IRVINGTON, NJ — Since Friday, Jan. 1, the clock has been counting down for Sheila Ellington to make a final ruling on Irvington Police Chief Michael Chase’s first public disciplinary hearing case. Ellington is the hearing officer appointed almost two years ago to oversee the case, which is based on multiple misconduct charges filed by former police Director Joseph Santiago in 2013.
A report from the Essex County Prosecutor’s Office accused Chase of more than 20 counts of violating the state Attorney General’s Guidelines for the Operation of Police Departments was issued after two detectives from the police department’s Internal Affairs Division accused the chief of ordering them to break the law by taking his wife’s car to be repaired while they were on active duty.
According to Chase, all evidence and testimony has been presented to Ellington by his lawyer, attorney Joseph R. Donahue of River Edge, and attorney Robert Utsey, who is representing the township and the Irvington Police Department. Ellington’s decision is the final step in the process that began in 2013.
“All of the evidence has been turned in and she has 45 days from Jan. 1 to make her ruling,” Chase said Friday, Jan. 8. “That all happened at the end of last year and now the hearing officer has 45 days to make her final ruling. That should come sometime in February.”
Ellington issued a gag order for the attorneys for both sides in the Chase disciplinary hearing case during the first days of testimony. As of press time, although the gag order has run its course, there has been no word from either lawyer.
“All we can do now is wait to see what decision (Ellington) comes to, based on all the evidence and testimony she’s heard and seen, and what ruling she makes in the case,” Chase said.
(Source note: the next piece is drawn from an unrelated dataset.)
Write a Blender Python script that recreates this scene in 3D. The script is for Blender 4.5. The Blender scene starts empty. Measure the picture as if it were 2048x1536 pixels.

Chase has been on paid suspension or out on vacation for most of the court proceedings.; he was suspended by Santiago during the last days of former Mayor Wayne Smith’s administration in 2013, first without pay and then with pay.
After his election in 2014, Tony Vauss reinstated Chase to active duty in the Irvington Police Department until Monday, May 4, 2015. According to the chief, the mayor and acting police Director and Business Administrator Musa Malik ordered him to take a “directed vacation” to use up the more than 300 vacation days he had accumulated during his 40-year career. Vauss and Chase said that vacation became effective Sunday, March 1, 2015, and is scheduled to last until April of this year.
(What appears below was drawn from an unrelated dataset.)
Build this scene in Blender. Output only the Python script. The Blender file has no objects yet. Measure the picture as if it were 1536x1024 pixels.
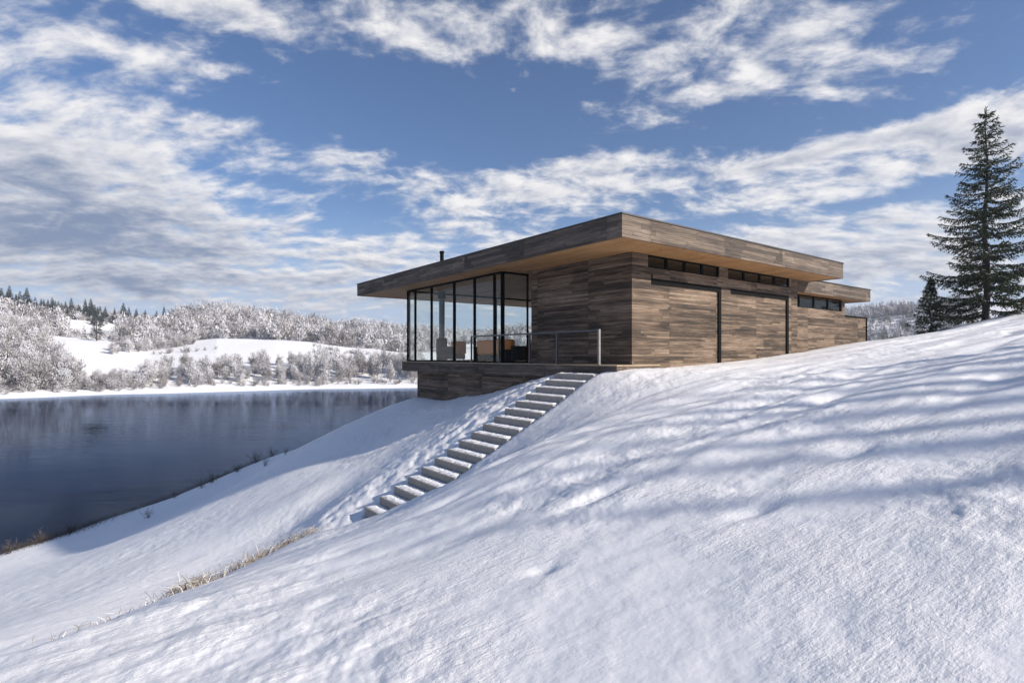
import bpy, math, random
import numpy as np
from mathutils import Vector
R = math.radians
rnd = random.Random(7)
rng = np.random.default_rng(11)
scene = bpy.context.scene
col = scene.collection

# ------------------------------------------------------------------ camera (eye at the origin, looking along +Y)
F = 833.0; U0 = 768.0; V0 = 533.0          # focal length and principal point in pixels of a 1536 px wide frame
cam_d = bpy.data.cameras.new('camera'); cam = bpy.data.objects.new('camera', cam_d); col.objects.link(cam)
cam_d.sensor_width = 36; cam_d.lens = 36 * F / 1536; cam_d.shift_y = (V0 - 512) / 1536
cam_d.clip_start = 0.05; cam_d.clip_end = 6000
cam.location = (0, 0, 0); cam.rotation_euler = (R(90), 0, 0)
scene.camera = cam
scene.view_settings.view_transform = 'Standard'; scene.view_settings.look = 'None'
scene.view_settings.gamma = 1; scene.view_settings.use_curve_mapping = False
scene.view_settings.exposure = 0.44
scene.cycles.use_denoising = True
scene.cycles.max_bounces = 8; scene.cycles.transparent_max_bounces = 12

# ------------------------------------------------------------------ sun and sky
SUN_AZ = math.atan2(0.915, -0.40)          # clockwise from +Y
SUN_EL = R(27)
sd = Vector((math.sin(SUN_AZ) * math.cos(SUN_EL), math.cos(SUN_AZ) * math.cos(SUN_EL), math.sin(SUN_EL)))
sun_d = bpy.data.lights.new('sun', 'SUN'); sun = bpy.data.objects.new('sun', sun_d); col.objects.link(sun)
sun_d.energy = 5.0; sun_d.angle = R(1.4); sun_d.color = (1.0, 0.92, 0.82)
sun.rotation_euler = sd.to_track_quat('Z', 'Y').to_euler(); sun.location = sd * 60

class NT:
    """small helper to write node trees"""
    def __init__(s, tree): s.t = tree; s.n = tree.nodes; s.l = tree.links
    def node(s, kind, **kw):
        n = s.n.new(kind)
        for k, v in kw.items(): setattr(n, k, v)
        return n
    def put(s, sock, v):
        if v is None: return
        if isinstance(v, bpy.types.NodeSocket): s.l.new(v, sock)
        else: sock.default_value = v
    def math(s, op, a, b=None, c=None, clamp=False):
        n = s.node('ShaderNodeMath', operation=op, use_clamp=clamp)
        for i, v in enumerate((a, b, c)): s.put(n.inputs[i], v)
        return n.outputs[0]
    def vmath(s, op, a, b=None, scale=None):
        n = s.node('ShaderNodeVectorMath', operation=op)
        s.put(n.inputs[0], a); s.put(n.inputs[1], b)
        if scale is not None: s.put(n.inputs['Scale'], scale)
        return n.outputs['Value'] if op in ('LENGTH', 'DOT_PRODUCT', 'DISTANCE') else n.outputs[0]
    def comb(s, x, y, z):
        n = s.node('ShaderNodeCombineXYZ')
        for i, v in enumerate((x, y, z)): s.put(n.inputs[i], v)
        return n.outputs[0]
    def sep(s, v):
        n = s.node('ShaderNodeSeparateXYZ'); s.put(n.inputs[0], v); return n.outputs
    def noise(s, vec, scale, detail=4, rough=.55, dist=0, lac=2.0):
        n = s.node('ShaderNodeTexNoise'); s.put(n.inputs['Vector'], vec)
        for k, v in (('Scale', scale), ('Detail', detail), ('Roughness', rough), ('Distortion', dist), ('Lacunarity', lac)): s.put(n.inputs[k], v)
        return n.outputs['Fac']
    def white(s, vec):
        n = s.node('ShaderNodeTexWhiteNoise', noise_dimensions='3D'); s.put(n.inputs['Vector'], vec); return n.outputs['Value']
    def step(s, v, a, b, lo=0.0, hi=1.0):
        n = s.node('ShaderNodeMapRange', interpolation_type='SMOOTHSTEP')
        for k, x in zip(('Value', 'From Min', 'From Max', 'To Min', 'To Max'), (v, a, b, lo, hi)): s.put(n.inputs[k], x)
        return n.outputs[0]
    def ramp(s, fac, stops, interp='LINEAR'):
        n = s.node('ShaderNodeValToRGB'); cr = n.color_ramp; cr.interpolation = interp
        while len(cr.elements) < len(stops): cr.elements.new(.5)
        for e, (p, c) in zip(cr.elements, stops): e.position = p; e.color = (*c, 1)
        s.put(n.inputs[0], fac); return n.outputs[0]
    def mix(s, fac, a, b, mode='MIX'):
        n = s.node('ShaderNodeMix', data_type='RGBA', blend_type=mode)
        s.put(n.inputs[0], fac)
        for i, v in ((6, a), (7, b)): s.put(n.inputs[i], (*v, 1) if isinstance(v, tuple) and len(v) == 3 else v)
        return n.outputs[2]

def azel(u, v):
    k = (u - U0) / F; m = (V0 - v) / F; a = math.atan(k)
    return a, math.atan(m * math.cos(a))

world = bpy.data.worlds.new('World'); scene.world = world; world.use_nodes = True
w = NT(world.node_tree); w.n.clear()
sky = w.node('ShaderNodeTexSky', sky_type='NISHITA')
sky.sun_disc = False; sky.sun_elevation = SUN_EL; sky.sun_rotation = SUN_AZ
sky.air_density = 1.0; sky.dust_density = 0.1; sky.ozone_density = 1.6; sky.altitude = 300
d = w.node('ShaderNodeTexCoord').outputs['Generated']
dx, dy, dz = w.sep(d)
az = w.math('ARCTAN2', dx, dy)
el = w.math('ARCSINE', dz)
zc = w.math('ADD', w.math('MULTIPLY', w.math('MAXIMUM', dz, 0.0), .9), 0.22)
q = w.comb(w.math('DIVIDE', dx, zc), w.math('DIVIDE', dy, zc), 0.0)
# slow bend of the cloud deck, then the wind-drawn stretch
wv = w.noise(q, 0.55, 3, .5)
q1 = w.vmath('ADD', q, w.comb(w.math('MULTIPLY', w.math('SUBTRACT', wv, .5), .8), w.math('MULTIPLY', w.math('SUBTRACT', wv, .5), -.5), 0))
def deck(qv):
    s1 = w.vmath('MULTIPLY', qv, (0.78, 1.05, 1))
    a = w.noise(s1, 3.0, 9, .58, .1)
    s2 = w.vmath('MULTIPLY', w.vmath('ADD', qv, (3.7, 1.9, 0)), (1.0, 1.3, 1))
    b = w.noise(s2, 8.5, 8, .60, .2)
    return w.math('ADD', w.math('MULTIPLY', a, .58), w.math('MULTIPLY', b, .42))
def blob(u, v, su, sv, amp, tilt=0.0):
    a0, e0 = azel(u, v)
    sa = su / F * math.cos(a0) ** 2; se = sv / F * math.cos(a0)
    da = w.math('SUBTRACT', az, a0); de = w.math('SUBTRACT', el, e0)
    if tilt: de = w.math('SUBTRACT', de, w.math('MULTIPLY', da, tilt))
    g = w.math('ADD', w.math('POWER', w.math('DIVIDE', da, sa), 2), w.math('POWER', w.math('DIVIDE', de, se), 2))
    return w.math('MULTIPLY', w.math('EXPONENT', w.math('MULTIPLY', g, -1)), amp)
BLOBS = [(40, 190, 320, 120, .17, 0), (60, 310, 280, 70, .20, 0), (400, 215, 170, 26, .13, -.05), (60, 40, 220, 40, .06, 0), (300, 105, 170, 20, .08, 0), (330, 22, 240, 24, .09, 0), (420, 160, 120, 34, -.05, 0),
         (620, 55, 280, 44, .10, .0), (960, 45, 280, 60, .13, .05), (1130, 100, 120, 24, .10, .2), (1400, 70, 250, 36, .12, .12), (1500, 180, 190, 45, .17, .15), (1000, 150, 150, 14, .12, 0), (960, 182, 60, 14, .10, 0),
         (880, 290, 480, 30, .15, .0), (800, 252, 260, 20, .11, 0), (1200, 238, 220, 14, .14, .1), (1300, 275, 320, 18, .12, .06), (1150, 262, 200, 8, -.05, .06), (1330, 345, 440, 40, .14, 0), (1250, 310, 260, 10, -.06, .03), (600, 350, 260, 24, .10, 0), (450, 395, 760, 40, .16, 0), (220, 440, 900, 36, .15, 0), (1300, 420, 440, 44, .14, 0),
         (660, 180, 170, 60, -.12, 0), (1150, 195, 240, 22, -.06, 0), (450, 305, 110, 36, -.05, 0), (770, 140, 170, 36, -.06, 0)]
bias = None
for b_ in BLOBS:
    g = blob(*b_); bias = g if bias is None else w.math('ADD', bias, g)
n0 = deck(q1)
off = (sd.x * .045, -.05, 0)
n1 = deck(w.vmath('ADD', q1, off))
den = w.math('SUBTRACT', w.math('ADD', n0, bias), .570)
lit = w.math('SUBTRACT', n0, n1)
alpha = w.step(den, -.045, .145)
thick = w.step(den, .04, .30)
big_ = w.noise(w.vmath('MULTIPLY', q1, (.7, 1, 1)), 1.3, 4, .5)
low_ = w.math('ADD', w.step(el, .02, .26, .30, 0.0), blob(60, 335, 420, 70, .22))
shade = w.math('SUBTRACT', w.math('ADD', w.math('MULTIPLY', w.math('MULTIPLY', thick, w.step(big_, .26, .58)), .80), low_), w.math('MULTIPLY', lit, 3.8))
shade = w.step(shade, -.35, 1.15)
ccol = w.mix(shade, (7.0, 6.8, 6.7), (1.5, 1.95, 2.95))
hs = w.node('ShaderNodeHueSaturation'); hs.inputs['Saturation'].default_value = 1.0; w.put(hs.inputs['Color'], sky.outputs[0])
skyc = w.mix(1.0, hs.outputs[0], (.52, .63, .80), 'MULTIPLY')
skyc = w.mix(w.step(el, .0, .27, .9, 0.0), skyc, (3.7, 4.4, 5.9))
allc = w.mix(w.math('MULTIPLY', alpha, .95), skyc, ccol)
bg = w.node('ShaderNodeBackground'); w.put(bg.inputs[0], allc); bg.inputs[1].default_value = 0.108
wo = w.node('ShaderNodeOutputWorld'); w.l.new(bg.outputs[0], wo.inputs[0])

# ------------------------------------------------------------------ generic helpers
def tag(o, label=None, cat=None, group=None, kind=None):
    if label: o['label'] = label
    if cat: o['category'] = cat
    if group: o['group'] = group
    if kind: o['kind'] = kind
    return o
def empty(name, loc, rz=0, parent=None):
    o = bpy.data.objects.new(name, None); col.objects.link(o); o.location = loc; o.rotation_euler = (0, 0, rz)
    o.empty_display_size = .2; o.parent = parent; return o
def mesh_obj(name, me, mats, parent=None):
    for m in (mats if isinstance(mats, (list, tuple)) else [mats]): me.materials.append(m)
    o = bpy.data.objects.new(name, me); col.objects.link(o); o.parent = parent; return o
def mat(name):
    m = bpy.data.materials.new(name); m.use_nodes = True
    t = NT(m.node_tree); p = t.n['Principled BSDF']; return m, t, p
def bump(t, p, h, strength, dist):
    b = t.node('ShaderNodeBump'); b.inputs['Strength'].default_value = strength; b.inputs['Distance'].default_value = dist
    t.put(b.inputs['Height'], h); t.l.new(b.outputs[0], p.inputs['Normal'])

class MB:
    """collects shapes (with UVs in metres) into one mesh"""
    def __init__(s): s.v = []; s.f = []; s.uv = []; s.mi = []
    def quad(s, pts, uv=None, mi=0):
        i = len(s.v); s.v += [tuple(p) for p in pts]; s.f.append(tuple(range(i, i + len(pts)))); s.mi.append(mi)
        if uv is None:
            a, b, c = (Vector(pts[k]) for k in range(3)); n = (b - a).cross(c - a)
            ax = max(range(3), key=lambda k: abs(n[k]))
            uv = [((p[1], p[2]), (p[0], p[2]), (p[1], p[0]))[ax] for p in pts]
        s.uv += [tuple(x) for x in uv]
    def box(s, x0, x1, y0, y1, z0, z1, mi=0, skip=''):
        P = lambda a, b, c: ((x0, x1)[a], (y0, y1)[b], (z0, z1)[c])
        for key, q_ in (('-z', ((0,0,0),(0,1,0),(1,1,0),(1,0,0))), ('+z', ((0,0,1),(1,0,1),(1,1,1),(0,1,1))),
                       ('-y', ((0,0,0),(1,0,0),(1,0,1),(0,0,1))), ('+y', ((1,1,0),(0,1,0),(0,1,1),(1,1,1))),
                       ('-x', ((0,1,0),(0,0,0),(0,0,1),(0,1,1))), ('+x', ((1,0,0),(1,1,0),(1,1,1),(1,0,1)))):
            if key not in skip.split(): s.quad([P(*c) for c in q_], mi=mi)
        return s
    def tube(s, pts, rad, n=8, mi=0, cap=True):
        pts = [Vector(p) for p in pts]; rings = []
        for i, p in enumerate(pts):
            t_ = (pts[min(i+1, len(pts)-1)] - pts[max(i-1, 0)]).normalized()
            a = t_.cross(Vector((0, 0, 1)) if abs(t_.z) < .9 else Vector((1, 0, 0))).normalized(); b = t_.cross(a)
            r_ = rad[i] if isinstance(rad, (list, tuple)) else rad
            rings.append([p + (a * math.cos(2*math.pi*k/n) + b * math.sin(2*math.pi*k/n)) * r_ for k in range(n)])
        for i in range(len(rings)-1):
            for k in range(n):
                s.quad([rings[i][k], rings[i+1][k], rings[i+1][(k+1) % n], rings[i][(k+1) % n]], mi=mi)
        if cap: s.quad(rings[-1][::-1], mi=mi); s.quad(rings[0], mi=mi)
        return s
    def build(s, name, mats, parent=None, smooth=False, bevel=0):
        me = bpy.data.meshes.new(name); me.from_pydata(s.v, [], s.f)
        ul = me.uv_layers.new(name='UVMap'); ul.data.foreach_set('uv', np.array(s.uv, 'f').ravel())
        me.polygons.foreach_set('material_index', s.mi)
        if smooth: me.polygons.foreach_set('use_smooth', [True] * len(s.f))
        o = mesh_obj(name, me, mats, parent)
        if bevel:
            import bmesh
            bm = bmesh.new(); bm.from_mesh(me); bmesh.ops.remove_doubles(bm, verts=bm.verts, dist=1e-5); bm.to_mesh(me); bm.free()
            b = o.modifiers.new('bevel', 'BEVEL'); b.width = bevel; b.segments = 2; b.limit_method = 'ANGLE'
        return o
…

Until then, the chief is still allowed to stop by the Police Department and check in, but technically can’t run day-to-day affairs. Capt. Dwayne Mitchell has been running the Irvington Police Department in Chase’s absence, with help from Malik and Santiago, who Vauss rehired in 2015 to serve as a paid law enforcement consultant, after firing him in 2014 in favor of Capt. Tracey Bowers.
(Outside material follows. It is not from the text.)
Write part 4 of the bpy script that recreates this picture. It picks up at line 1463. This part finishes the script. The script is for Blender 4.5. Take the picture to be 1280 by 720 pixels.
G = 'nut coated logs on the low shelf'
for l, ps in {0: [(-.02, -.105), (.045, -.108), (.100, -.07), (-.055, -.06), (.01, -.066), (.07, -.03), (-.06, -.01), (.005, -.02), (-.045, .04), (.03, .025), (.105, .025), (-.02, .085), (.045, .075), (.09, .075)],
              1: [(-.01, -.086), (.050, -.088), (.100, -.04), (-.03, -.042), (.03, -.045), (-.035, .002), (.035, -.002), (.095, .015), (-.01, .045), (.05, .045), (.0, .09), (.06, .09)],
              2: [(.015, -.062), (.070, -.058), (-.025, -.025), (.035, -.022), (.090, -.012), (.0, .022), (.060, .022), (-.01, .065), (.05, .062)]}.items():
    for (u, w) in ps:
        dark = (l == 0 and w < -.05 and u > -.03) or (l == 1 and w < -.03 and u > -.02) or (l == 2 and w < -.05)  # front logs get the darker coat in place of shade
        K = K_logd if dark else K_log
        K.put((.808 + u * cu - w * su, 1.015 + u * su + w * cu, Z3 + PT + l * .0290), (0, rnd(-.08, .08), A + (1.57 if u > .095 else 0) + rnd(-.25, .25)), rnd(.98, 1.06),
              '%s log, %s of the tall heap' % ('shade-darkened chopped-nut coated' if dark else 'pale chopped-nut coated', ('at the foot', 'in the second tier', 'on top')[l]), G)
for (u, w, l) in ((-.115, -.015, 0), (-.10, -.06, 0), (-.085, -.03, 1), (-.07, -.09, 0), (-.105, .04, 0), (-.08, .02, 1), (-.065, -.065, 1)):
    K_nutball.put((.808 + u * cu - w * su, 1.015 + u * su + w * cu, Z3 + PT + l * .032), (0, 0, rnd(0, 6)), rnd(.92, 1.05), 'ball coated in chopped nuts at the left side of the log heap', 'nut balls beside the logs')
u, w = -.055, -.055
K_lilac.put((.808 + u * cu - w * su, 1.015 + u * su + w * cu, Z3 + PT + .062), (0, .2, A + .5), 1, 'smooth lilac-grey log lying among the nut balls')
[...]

Bowers was appointed to serve as police director, but retired from the Irvington Police Department last year and resigned from the police director’s post only to resume it recently when he was rehired to the same post by Vauss. Late last year, the Municipal Council voted to create a new Public Safety Department by consolidating the Police and Fire departments in one administrative umbrella and the mayor appointed Bowers as the township’s first-ever public safety director.
But Chase is still the chief of the Irvington Police Department, even in absentia — at least until his vacation ends in April. By then, Ellington will have made her final ruling in his first disciplinary hearing case.